In the question it is asking what will be if we take out one condition of theorem.
$\textbf{Theorem}$: Let {$\phi_{n}$} be orthonormal system in a complete Euclidean Space R. Then {$\phi_{n}$} is complete if and only if R contains no nonzero element orthogonal to all elements of { $\phi_{n}$}.
$\textbf{Question}$: Give an example of Euclidean Space $R$ and orthonormal system {$\phi_{n}$} in $R$ such that R contains no nonzero element orthogonal to every $\phi_{n}$, even though {$\phi_{n}$} fails to be complete.
So, if we can give such example, by above theorem, $R$ can not be complete.
$\textbf{Definition 1}$:{$\phi_{n}$} is complete if a linear combinations of elements of {$\phi_{n}$} are everywhere dense in $R$
$\textbf{Definition 2}$ : Euclidean space $R$ if $R$ is linear space with scalar product.
To be honest, I couldn't find any example myself. I always find this quite challenging when you drop one condition of theorem, it is obviously doesn't hold. Otherwise it wouldn't be theorem. Thanks in advance.

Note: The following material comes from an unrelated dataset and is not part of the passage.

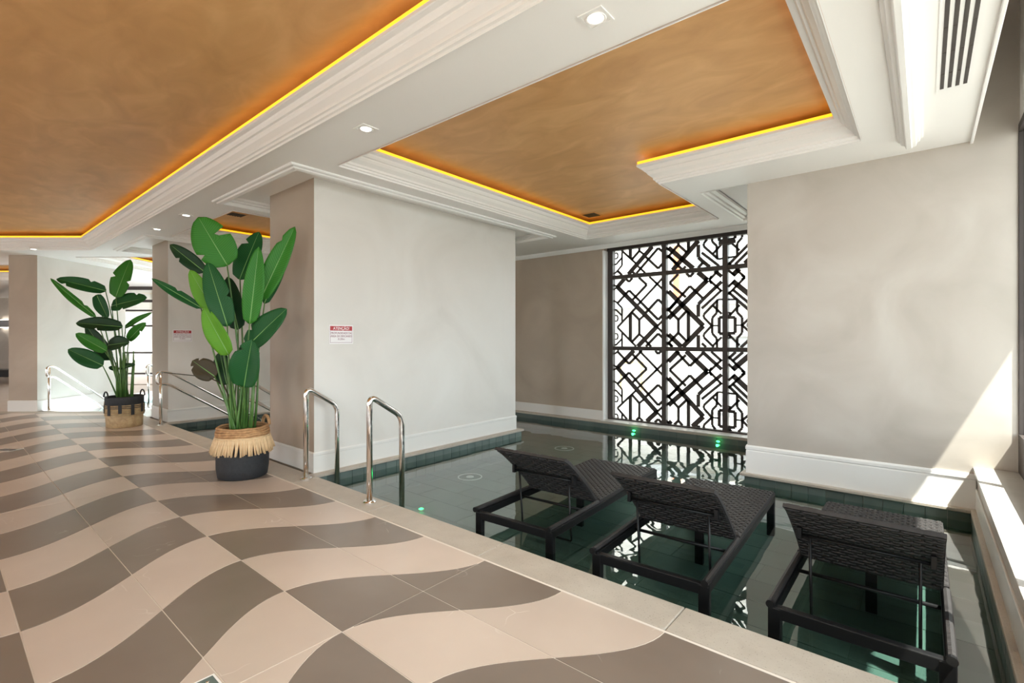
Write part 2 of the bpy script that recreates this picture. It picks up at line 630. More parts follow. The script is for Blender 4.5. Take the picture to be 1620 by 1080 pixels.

Take separable Hilbert space $H$ with basis $e_1, ..., e_n, ...$ Now take the subspace generated (algebraically) by $e_2,e_3, ..., e_n, ...$ and the vector $e_1 + 1/2 e_2 + ... + 1/n e_n + ...$. This is a Euclidean space. The system $e_2, ... , e_n, ...$ is maximal orthonormal, but it is not complete, because the subspace itself is dense in $H$ and $e_2, ..., e_n,...$ is not a complete system in $H$.